Wave analysis of EUR/USD on August 10. USD bruised by lighter-than-expected CPI

For the time being, a wave layout on the 4-hour chart of EUR/USD still doesn't have to be fine-tuned despite the fact that the price growth within expected wave 4 is taking a longer time. A new wave layout doesn't embrace an upward wave drawn by the red bold line. The whole wave structure could get more complicated again. It is a disadvantage of wave analysis because any wave structure might get more complicated and lengthy. Now, what we are observing is that anew upward wave is in progress that could be wave 4 of the new downtrend section. If the assumption is true, the currency pair is likely to complete it in the near time and to begin the development of wave 5. Suggested wave 4 already consists of 5 parts. A failed attempt to break the level of 1.0356 that matches the 261.8% Fibonacci retracement might indicate that the correctional wave is over. If this level doesn't restrain the pair's upward move, the whole wave structure might be revised because the peak of wave 4 will go beyond the low of wave 1.Even in this case, the wave structure could retain its integrity, but it will lose its impulsive nature.

US inflation slows down. Could it be by accident?

EUR/USD spiked 110 points on Wednesday. No doubt, the euro owes its reinforcement to the US CPI report that was released a few hours ago. For this short time, demand for the US dollar shrank, allowing the euro to grow more than 100 pips. Let me remind you that the trading instrument was locked inside a range on Monday and Tuesday amid the empty economic calendar. Now investors are trying to puzzle out how the market will move post-CPI. Today the market detected the first signs of a slowdown in inflation. Could it be the first step toward the target level of 2%?

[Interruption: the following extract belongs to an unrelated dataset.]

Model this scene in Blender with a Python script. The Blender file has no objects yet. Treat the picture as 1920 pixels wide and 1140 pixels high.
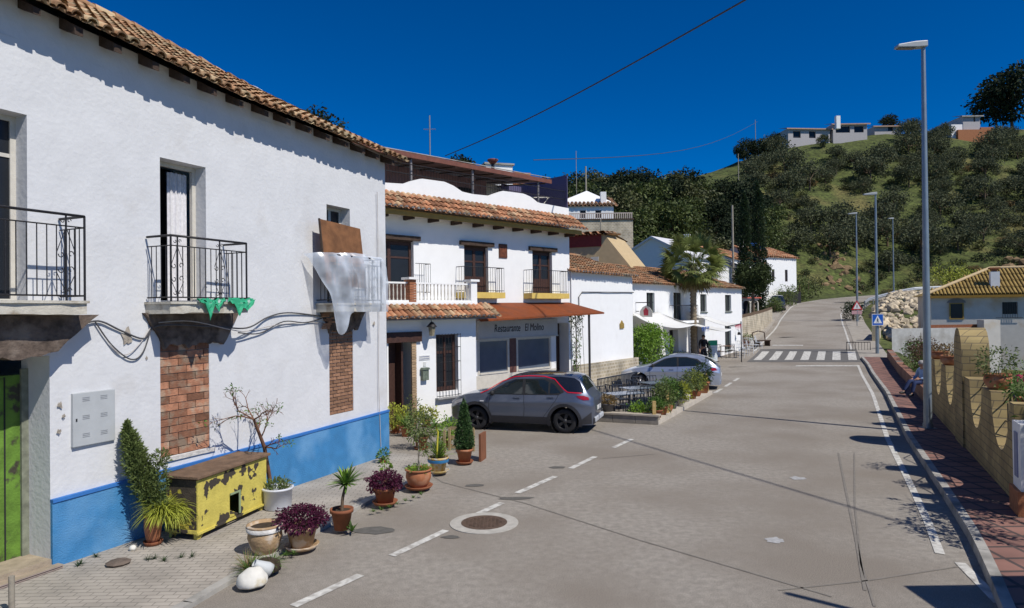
import bpy, bmesh, math, random
from math import sin, cos, pi, radians, sqrt, atan2
from mathutils import Vector, Matrix, noise
import numpy as np
S = bpy.context.scene
COL = S.collection
# ---------------- camera, light, exposure ----------------
CH = 3.4
FP = 1280.0
cam = bpy.data.objects.new('camera', bpy.data.cameras.new('camera')); COL.objects.link(cam)
cam.data.sensor_width = 36; cam.data.lens = 24.0; cam.data.clip_end = 3000; cam.data.clip_start = 0.1
CM = Matrix.Rotation(pi/2 + math.atan(13/1280), 4, 'X') @ Matrix.Rotation(-0.0125, 4, 'Z')
cam.matrix_world = Matrix.Translation((0, 0, CH)) @ CM
S.camera = cam
S.render.resolution_x = 1920; S.render.resolution_y = 1140
S.view_settings.view_transform = 'Standard'; S.view_settings.look = 'None'
S.view_settings.exposure = 0.0; S.view_settings.gamma = 1
SUN_EL = radians(50); SUN_AZ = Vector((0.766, -0.643, 0))      # horizontal direction towards the sun
w = bpy.data.worlds.new('World'); S.world = w; w.use_nodes = True
nt = w.node_tree; bg = nt.nodes['Background']
sky = nt.nodes.new('ShaderNodeTexSky'); sky.sky_type = 'NISHITA'; sky.sun_disc = False
sky.sun_elevation = SUN_EL; sky.sun_rotation = atan2(SUN_AZ.x, SUN_AZ.y)
sky.altitude = 2500; sky.air_density = 0.8; sky.dust_density = 0.0; sky.ozone_density = 5.0
hs = nt.nodes.new('ShaderNodeHueSaturation'); hs.inputs['Saturation'].default_value = 1.5; hs.inputs['Value'].default_value = 0.90
hs.inputs['Hue'].default_value = 0.508
nt.links.new(sky.outputs[0], hs.inputs['Color']); nt.links.new(hs.outputs[0], bg.inputs['Color'])
bg.inputs['Strength'].default_value = 0.12
sd = bpy.data.lights.new('sun', 'SUN'); sd.energy = 4.6; sd.angle = radians(0.5); sd.color = (1.0, 0.95, 0.87)
sun = bpy.data.objects.new('sun', sd); COL.objects.link(sun)
sv = Vector((SUN_AZ.x*cos(SUN_EL), SUN_AZ.y*cos(SUN_EL), sin(SUN_EL)))
sun.rotation_euler = sv.to_track_quat('Z', 'Y').to_euler(); sun.location = sv*60
R = random.Random(7)
# ---------------- helpers ----------------
def ray(px, py):
    return CM.to_3x3() @ Vector(((px-960)/FP, -(py-570)/FP, -1))
def gnd(px, py, z=0.0):                                       # ground point seen at a photo pixel
    r = ray(px, py); t = (z-CH)/r.z; return Vector((r.x*t, r.y*t, z))
def dep(px, py, Y):                                            # point at forward distance Y
    r = ray(px, py); t = Y/r.y; return Vector((r.x*t, Y, CH+r.z*t))
MATS = {}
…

What if a decline in consumer inflation in July happened at random? Last week, some Fed policymakers said that inflation had not reached its peak yet. In the UK, analysts expect the CPI to accelerate further to 13% and advise the authorities to be braced for a recession. If the CPI in the US goes down month after month, it will look too smooth. Besides, I assume that the Federal Reserve will not give up its plan to increase the funds rate to 3.5 – 4.0%. Only the fourth or fifth round of monetary tightening pushed inflation down. Nevertheless, it doesn't guarantee that the CPI will decline every month afterwards. Inflation could settle at 8% in annual terms which cannot please the US Fed. Therefore, I reckon that the FOMC will go ahead with rate hikes until inflation declines to 4-5% on year. In this case, demand for the US dollar will boost again. This will enable us to build wave 5 within the ongoing downtrend section. After this section is complete, the currency pair could develop an upward section. The thing is to determine when exactly it will begin. It is too early now to plot the upward section.

Conclusion

According to my wave analysis, I make the conclusion that the downtrend section is still in progress. If so, we can sell the trading instrument with the targets at around 0.9397 which matches the 423.6% Fibonacci level. We should sell at each MACD's down signal, bearing in mind ongoing wave 5. In case of a successful breakout of the 261.8% Fibonacci level, the viable sell trading plan could be cancelled.

On a senior timeframe, the wave structure of the downtrend section is getting more complicated and elongated. The section might be extended and look lengthy. My idea is to recognize three- and five-wave standard sections from the whole picture and plan positions with their help.